Ciclo de Solos Este é o Meu Corpo, Mónica Calle, Casa Conveniente, 18 a 29 de novembro de 2020, Teatro Nacional São João, Porto
Ensaio de António Figueiredo Marques
[ensaio originalmente publicado no Programa de Sala do ciclo apresentado no TNSJ, disponível aqui pelo Centro de Documentação online]
1.
Este é o Meu Corpo: o que parece uma simples enunciação deíctica (eis, aqui está, vede) será também um manifesto e um convite. Manifesto de presença e existência: como um traço vertical de identidade. E um convite aos sentidos, coexistência: um traço horizontal de partilha. De uma frase nasce um corpo de trabalho, e de um corpo de trabalho projeta-se uma frase. Desta frase brotam, à partida, dois caminhos: se este é o meu corpo do qual eu falo, entretece-se a relação dupla e ambígua de observador e observado. E este poderá ser o âmago do género solo: o performer enquanto objeto e sujeito, sem fuga; vincados e convergentes, daí o carácter dialógico do chamado solo. O corpo individual que irremediavelmente interpela. Assim, tentando não chamar a mim um male gaze, eu respondo: Este é o teu corpo, habitação, nossa casa, nosso desejo.

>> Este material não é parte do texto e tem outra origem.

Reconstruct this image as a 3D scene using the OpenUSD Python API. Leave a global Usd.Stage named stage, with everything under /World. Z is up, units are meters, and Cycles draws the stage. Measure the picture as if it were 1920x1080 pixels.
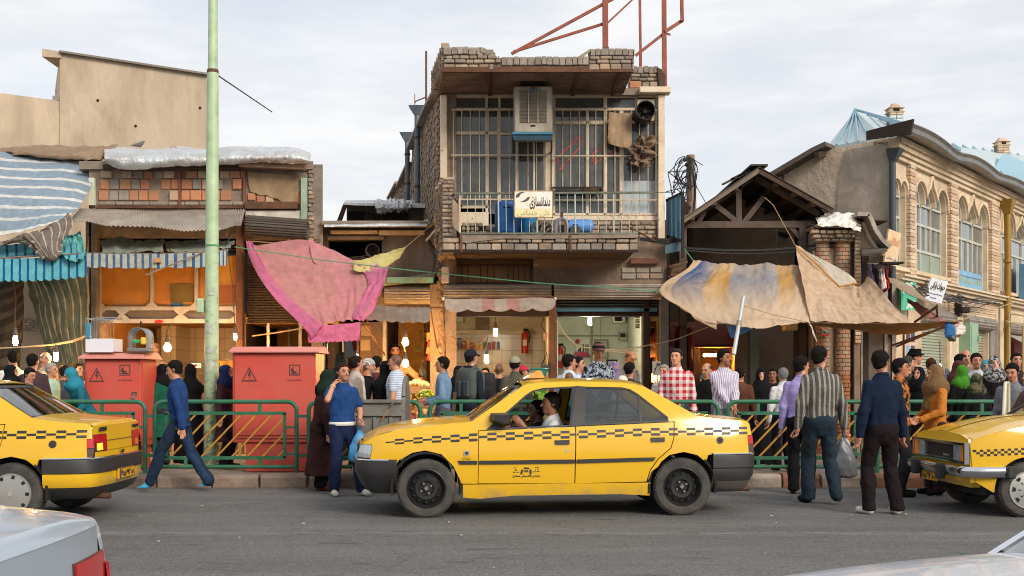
import math,random
import numpy as np
import trimesh,shapely
import shapely.geometry as sg
import shapely.ops as so
import manifold3d as m3
import usdkit,meshkit
from scipy.ndimage import zoom as ndzoom
from scipy.spatial import Delaunay
from scipy.interpolate import PchipInterpolator,RectBivariateSpline
from pxr import Usd,UsdGeom,UsdLux,UsdShade,Gf,Sdf,Vt
random.seed(7);np.random.seed(7)
stage=Usd.Stage.CreateInMemory()
UsdGeom.SetStageUpAxis(stage,"Z");UsdGeom.SetStageMetersPerUnit(stage,1.)
UsdGeom.Xform.Define(stage,"/World");UsdGeom.Scope.Define(stage,"/World/Looks")
def MT(name,*a,**k):return usdkit.material(stage,"/World/Looks/"+name,*a,**k)
F,HY,HC=2200.,712.,1.42
cam=UsdGeom.Camera.Define(stage,"/World/camera")
cam.AddTranslateOp().Set((0,0,HC));cam.AddRotateXOp().Set(90)
cam.CreateHorizontalApertureAttr(36.);cam.CreateVerticalApertureAttr(36.*9/16)
cam.CreateFocalLengthAttr(F*36/1920)
cam.CreateVerticalApertureOffsetAttr((HY-540)*36/1920)
cam.CreateClippingRangeAttr((.1,5000));cam.CreateFStopAttr(0.)
cam.CreateExposureAttr(.3)
SUN_DIR=np.array([.52,-.7,.49]);SUN_DIR/=np.linalg.norm(SUN_DIR)
SKY=MT("sky",{"tc":("texture_coordinate",{}),"sky":("sky_texture",{"sky_type":"single_scattering","sun_disc":False,"sun_elevation":float(np.arcsin(SUN_DIR[2])),"sun_rotation":float(np.arctan2(SUN_DIR[0],SUN_DIR[1])),"air_density":1.,"aerosol_density":2.,"ozone_density":1.}),"mp":("mapping",{"scale":(1.3,1.3,5.5)}),"n1":("noise_texture",{"scale":2.6,"detail":5.,"roughness":.55,"distortion":.3}),"r1":("map_range",{"from_min":.36,"from_max":.6,"to_min":.78,"to_max":1.,"clamp":True}),"n2":("noise_texture",{"scale":4.3,"detail":5.,"roughness":.6}),"r2":("rgb_ramp",{"ramp":[(.28,(5.25,5.4,5.7)),(.46,(5.6,5.7,5.9)),(.58,(6.1,6.15,6.25)),(.75,(6.6,6.55,6.45))]}),"mx":("mix_color",{}),"bg":("background_shader",{"strength":.127})},[("tc.generated","mp.vector"),("mp.vector","n1.vector"),("n1.fac","r1.value"),("mp.vector","n2.vector"),("n2.fac","r2.fac"),("r1.result","mx.fac"),("sky.color","mx.a"),("r2.color","mx.b"),("mx.result","bg.color")],surface="bg.background")
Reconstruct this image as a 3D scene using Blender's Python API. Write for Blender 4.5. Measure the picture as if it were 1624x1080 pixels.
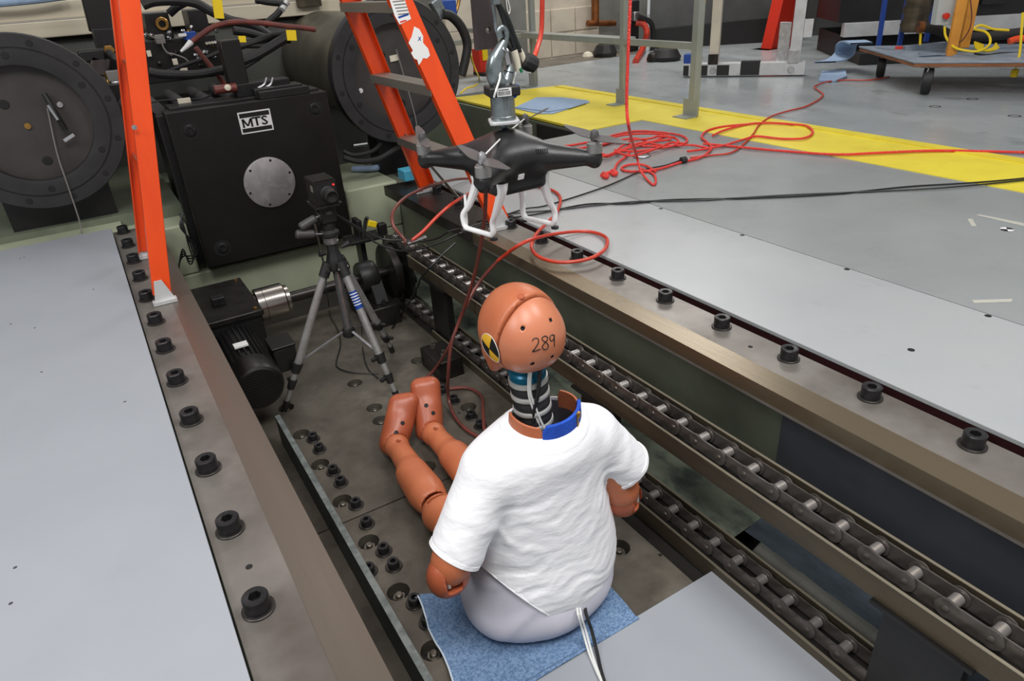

O monólogo dramático, algo com uma historicidade acumulada, pelo menos desde o século XIX, conserva um certo lirismo (veja-se A Virgem Doida e a sua paixão na palavra) e virá também a adicionar a camada romanesca, na sua capacidade de contar histórias (Os Meus Sentimentos, no seu fio condutor tanto discursivo como narrativo). O solo serve(-se) ainda (d)os artifícios pós-modernos, como des/personalização, espelhamento, autorreflexividade e crítica das definições balizadas. Mais do que autobiográfico ou intervenção stand-up, o género enceta uma exploração desamarrada, simultaneamente ancorada nos antípodas do fazer teatral.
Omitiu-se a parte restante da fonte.